Western Union's planned 2026 launch of USDPT, a Solana-based stablecoin issued through Anchorage Digital Bank and targeting the Middle East, Africa, and South Asia corridor (a region that accounts for 18% of Western Union's consumer transfers), signals that institutional players are already positioning around this regulatory moment. What incentive features USDPT can legally offer will depend heavily on how the OCC's comment period resolves and whether the CLARITY Act reaches a floor vote intact.
Nigeria's 2025 Investment and Securities Act, which established the first dedicated stablecoin regulatory framework in sub-Saharan Africa, adds a further dimension to the global stakes. The legislation may use the OCC's "presumed illegal" standard as a template, meaning that how U.S. regulators resolve the yield question could shape stablecoin rules across the continent.

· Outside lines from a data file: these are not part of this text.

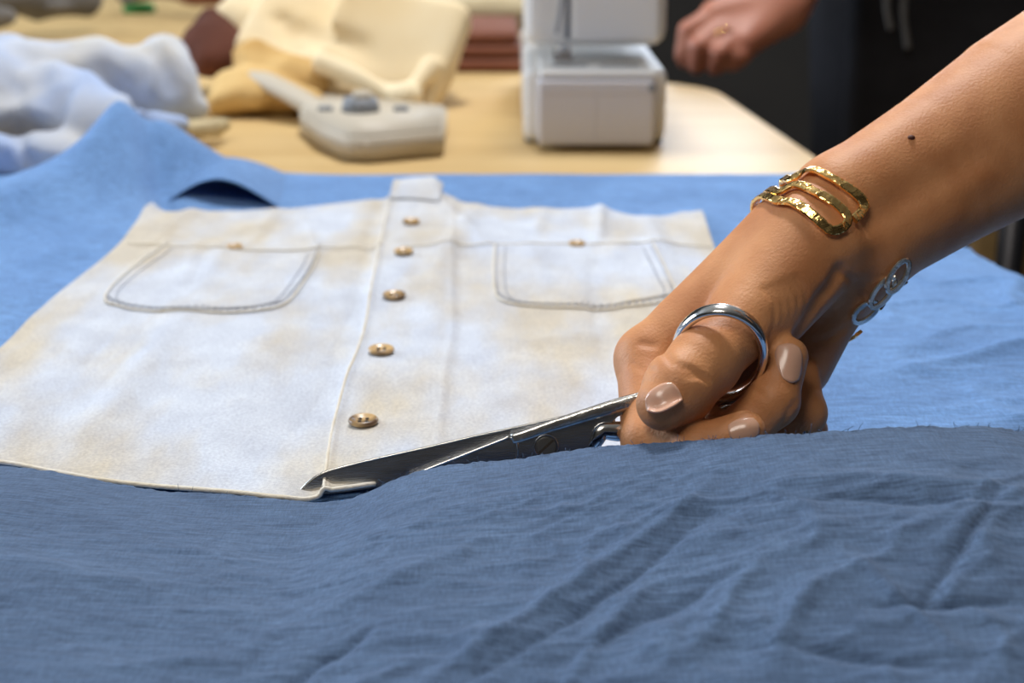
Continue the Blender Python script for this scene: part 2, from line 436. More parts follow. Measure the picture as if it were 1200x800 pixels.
# table: top with rounded far corner, legs
def edge_x(y): return .253 + (.67 - y) * .080
tb = thing('work_table', 'long light wood laminate work table under the fabrics', 'table', (-.4, .7, 0))
poly = [(-1.3, .02), (edge_x(.02), .02), (edge_x(1.34), 1.34)]
for k in range(7):
    a = k / 6 * math.pi / 2; poly.append((edge_x(1.34) - .09 + .09 * math.cos(a), 1.34 + .10 * math.sin(a)))
poly += [(.02, 1.44), (.02, 2.55), (-1.3, 2.55)]
bm = bmesh.new()
vt = [bm.verts.new((x, y, TZ)) for x, y in poly]; f = bm.faces.new(vt)
r = bmesh.ops.extrude_face_region(bm, geom=[f]); 
for v in [g for g in r['geom'] if isinstance(g, bmesh.types.BMVert)]: v.co.z -= .028
bmesh.ops.recalc_face_normals(bm, faces=bm.faces)
from_bm('table_top', bm, M['table'], tb)
V, F = sweep([(x, y, TZ - .014) for x, y in poly], .003, .0285, (0, 0, 1), closed=True, n=4, sq=2)
link_mesh('edge_band', V, F, M['table_edge'], tb, smooth=False)
for x, y in ((-1.2, .12), (.16, .12), (-1.2, 2.4), (-.08, 2.4), (.08, 1.3)):
    bm = bmesh.new(); add_box(bm, (x - .02, y - .02, 0), (x + .02, y + .02, TZ - .028), .003); from_bm('leg', bm, M['tmetal'], tb)

# ------------------------------------------------------------------ blue fabric laid under the shirt
def ghill(x, y, c, sx, sy, ang=0):
    dx = x - c[0]; dy = y - c[1]; u = dx * math.cos(ang) + dy * math.sin(ang); v = -dx * math.sin(ang) + dy * math.cos(ang)
    return np.exp(-(u / sx) ** 2 - (v / sy) ** 2)
pk = G(150, 218)
def h_blue(x, y):
    h = .0015 + .0022 * (fbm(x * 9 + y * 3, y * 16, 3) + .6) * 1.0
    far = sstep(.52, .7, y)
    h = h + .0030 * ridge(x * 11 + y * 9, y * 17 - x * 7, 5) * sstep(.13, .2, x)
    h = h + .0016 * ridge(x * 26 + y * 9, y * 45 - x * 15, 6) * sstep(.13, .2, x)
    left = sstep(-.16, -.23, x + (y - .75) * .25 * 0)
    h = h + left * .004 * (fbm(x * 14, y * 10, 8) + .4)
    # lifted fold at the far left
    ddx = (x - pk[0] - .5 * np.clip(pk[1] - y, 0, .1)* 0); h = h + .045 * np.exp(-np.hypot(ddx / np.where(ddx < 0, .026, .046), (y - pk[1] + .005) / np.where(y < pk[1] - .005, .085, .03)) ** 1.6)
    g1, g2 = G(196, 262), G(172, 205); ab = (g2 - g1)[:2]; t = np.clip(((x - g1[0]) * ab[0] + (y - g1[1]) * ab[1]) / (ab @ ab), 0, 1); h = h - .007 * np.exp(-(np.hypot(x - g1[0] - t * ab[0], y - g1[1] - t * ab[1]) / .009) ** 2)
    h = h + .020 * ghill(x, y, (pk[0] - .045, pk[1] - .10), .04, .09, -.35)
    h = h + .014 * ghill(x, y, (pk[0] + .040, pk[1] + .0), .035, .035)
    return np.maximum(h, .0008)
nx, ny = 420, 330
U = np.linspace(0, 1, nx)[:, None]; Vv = np.linspace(0, 1, ny)[None]
yb = .10 + Vv * (.885 + 0 * U)
xw = np.broadcast_to(-.62 + U * (.985), (nx, ny))
yfar = .962 + .004 * vnoise(xw * 9, 0 * xw, 4) + .012 * np.exp(-((xw - pk[0]) / .05) ** 2)
yw = .10 + Vv * (yfar - .10)
ex = edge_x(yw) + .006
over = np.maximum(xw - ex, 0)
hz = h_blue(np.minimum(xw, ex), yw)
xx = np.where(over > 0, ex + .010 * (1 - np.exp(-over * 80)) + .006 * vnoise(yw * 22, over * 5, 2) * np.minimum(1, over * 20), xw)
zz = TZ + hz - over * .97
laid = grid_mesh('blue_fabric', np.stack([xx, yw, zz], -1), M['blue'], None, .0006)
tag(laid, 'wide light blue fabric spread flat on the table under the pale shirt', 'fabric')
# arched pleat with a dark hollow behind the shirt's left shoulder
uu = np.linspace(0, 1, 60); vv = np.linspace(0, 1, 24)
A = []
for u in uu:
    row = []
    for v in vv:
        g0 = G(183 + 160 * u, 252); g1 = G(205 + 150 * u, 212)
        p = g0 + (g1 - g0) * v
        arch = (math.sin(math.pi * min(1, u * 1.0)) ** 1.3) * (.022 * (1 - .45 * u)) 
        row.append((p[0], p[1] + .006, TZ + .0042 + arch * (1 - .55 * v ** 2) + .006 * (1 - u) * (v) - .006 * u ** 4))
    A.append(row)
pl = grid_mesh('pleat', np.array(A), M['blue'], laid, .0006)

# ------------------------------------------------------------------ the shirt
bot = [(-190, 556), (-60, 540), (0, 545), (60, 556), (130, 567), (270, 585), (340, 591), (440, 577), (540, 566), (700, 560), (930, 556)]
top = [(180, 250), (225, 256), (280, 254), (330, 250), (400, 242), (452, 241), (470, 236), (515, 240), (560, 246), (640, 251), (692, 251), (705, 250), (750, 260), (790, 256), (822, 250)]
lft = [(-190, 556), (-60, 466), (0, 412), (60, 358), (140, 298), (180, 250)]
rgt = [(930, 556), (905, 470), (868, 370), (838, 296), (822, 250)]
w2 = lambda pts: [tuple(G(x, y, .003)[:2]) for x, y in pts]
XY = coons(w2(bot), w2(top), w2(lft), w2(rgt), 420, 300)
plk = np.array([G(x, y, .003)[:2] for x, y in [(378, 590), (384, 545), (390, 505), (405, 455), (425, 400), (436, 340), (446, 290), (456, 245)]])
def plk_x(y): return np.interp(y, plk[:, 1], plk[:, 0])
cre = []  # long soft creases in the shirt: (px a, px b, width m, height m)
for a, b, wd, hh in (((40, 540), (190, 350), .010, -.0022), ((110, 520), (215, 385), .008, .002), ((250, 540), (330, 380), .014, .0016), ((180, 300), (240, 252), .006, .0015),
                     ((240, 350), (262, 296), .006, .0018), ((215, 345), (235, 296), .004, .0015), ((700, 300), (705, 250), .004, .0030), ((712, 440), (700, 300), .006, -.0022), ((560, 300), (575, 420), .012, .0014),
                     ((500, 420), (520, 300), .008, .0015), ((480, 520), (640, 470), .012, .0016), ((505, 340), (560, 250), .006, .002), ((755, 262), (790, 340), .006, .002),
                     ((370, 500), (352, 560), .010, -.0015), ((620, 300), (640, 355), .005, .0012), ((590, 420), (720, 400), .008, .0012), ((330, 250), (290, 300), .005, .0015), ((640, 252), (625, 292), .005, .0015)):
    cre.append((G(*a)[:2], G(*b)[:2], wd, hh))
def h_shirt(x, y):
    h = .0018 + .0014 * fbm(x * 14, y * 12, 21)
    for a, b, wd, hh in cre:
        ab = b - a; t = np.clip(((x - a[0]) * ab[0] + (y - a[1]) * ab[1]) / (ab @ ab), 0, 1)
        d = np.hypot(x - a[0] - t * ab[0], y - a[1] - t * ab[1])
        h = h + hh * np.exp(-(d / wd) ** 2) * (.35 + .65 * np.sin(np.pi * np.clip(t, .05, .95)))
    px_ = plk_x(y); d = x - px_                      # placket overlap: step up to the right of the edge
    h = h + .0012 * sstep(-.0010, .0004, d) * sstep(.045, .034, d) + .0011 * np.exp(-((d - .001) / .0013) ** 2)
    h = h - .0012 * np.exp(-((d + .005) / .005) ** 2)
    h = h + .0007 * np.exp(-((d - .0395) / .0022) ** 2)
    # far edge curls up at the neck
    c = G(490, 240); h = h + .008 * ghill(x, y, (c[0], c[1]), .030, .022)
    h = h + .0014 * (ridge(x * 22 + y * 4, y * 9, 33)) * sstep(.6, .8, y)
    return h
def on_shirt(x, y, o=0.0): return TZ + np.maximum(h_shirt(x, y), .0010) + h_blue(x, y) * .85 + .0012 + o
X, Y = XY[..., 0], XY[..., 1]
Z = on_shirt(X, Y)
shirt = thing('shirt', 'cream-white denim shirt with brown buttons, laid flat front up', 'shirt', tuple(G(420, 420)))
body = grid_mesh('shirt_front', np.stack([X, Y, Z], -1), M['shirt'], shirt, .0007)
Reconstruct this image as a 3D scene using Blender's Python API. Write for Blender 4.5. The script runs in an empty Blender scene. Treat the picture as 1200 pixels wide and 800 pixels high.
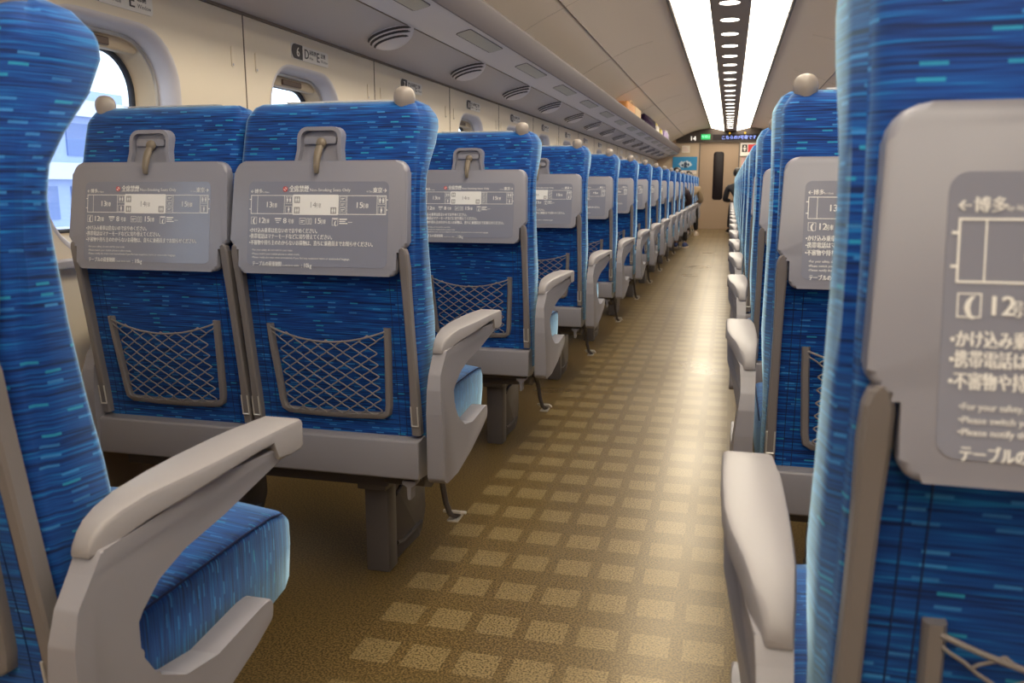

JPMorgan analysts separately forecast the CLARITY Act passes by mid-year 2026, and betting markets currently show 70% odds of passage this year. The Senate Banking Committee markup is now expected in mid-to-late March after a March 1 deadline for a negotiated deal was missed. The OCC public comment window closes in late April, meaning the regulatory and legislative calendars are running in parallel with no guarantee of coordination. Whether that markup produces a bill crypto companies can support, or one that pushes more users and capital offshore, remains the central question of U.S. digital asset policy in 2026.